Nearly 60% of consumers would change their travel plans to avoid paying an additional tourist tax in UK cities, according to RSM UK’s latest Consumer Outlook.
A survey of 2,000 consumers conducted on behalf of RSM UK showed that 29% of consumers would consider a location that didn’t have a tourism tax and 28% would reduce the duration of their stay to avoid extra costs. With 42% saying it wouldn’t affect their travel plans.
Gen X consumers are the least likely to change their plans due to a visitor levy policy, with almost half (49%) saying it wouldn’t impact their decision making. However, Gen Z are the most likely to change their plans, as a third would consider a different location and 38% would reduce the duration of their stay.
Chris Tate, head of travel at RSM UK, said: “Cost conscious consumers could vote with their feet if tourist taxes are implemented across UK cities, with many suggesting they would change their plans to circumvent the extra cost. This could be a real blow to UK tourism, particularly in Scotland where taxes are due to become effective later this year in Edinburgh, with other cities to follow in 2027.

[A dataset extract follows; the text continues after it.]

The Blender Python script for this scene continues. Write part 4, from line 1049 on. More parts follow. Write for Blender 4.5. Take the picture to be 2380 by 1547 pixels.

“As many other councils consult on plans, everyone will be watching closely to see the impact in Edinburgh which has confirmed a 5% charge per night, per person for the first five nights. If the Scottish capital sees a real hit to tourism, then it could deter other cities from going down the same path. However, if it doesn’t impact behaviour too much, and brings in the projected £50m in revenues, then we could see the ripple effect across the rest of the UK and a tourist tax might be the new norm for 2026.
“These taxes could hit luxury hotels harder as a percentage of a higher room rate might have more sway to change consumer plans. This is at a time when the luxury market has been booming, but with the acute impact of a tourist tax combined with the increased burden of business rates following the budget, we could see a challenging 2026 for luxury hotels.”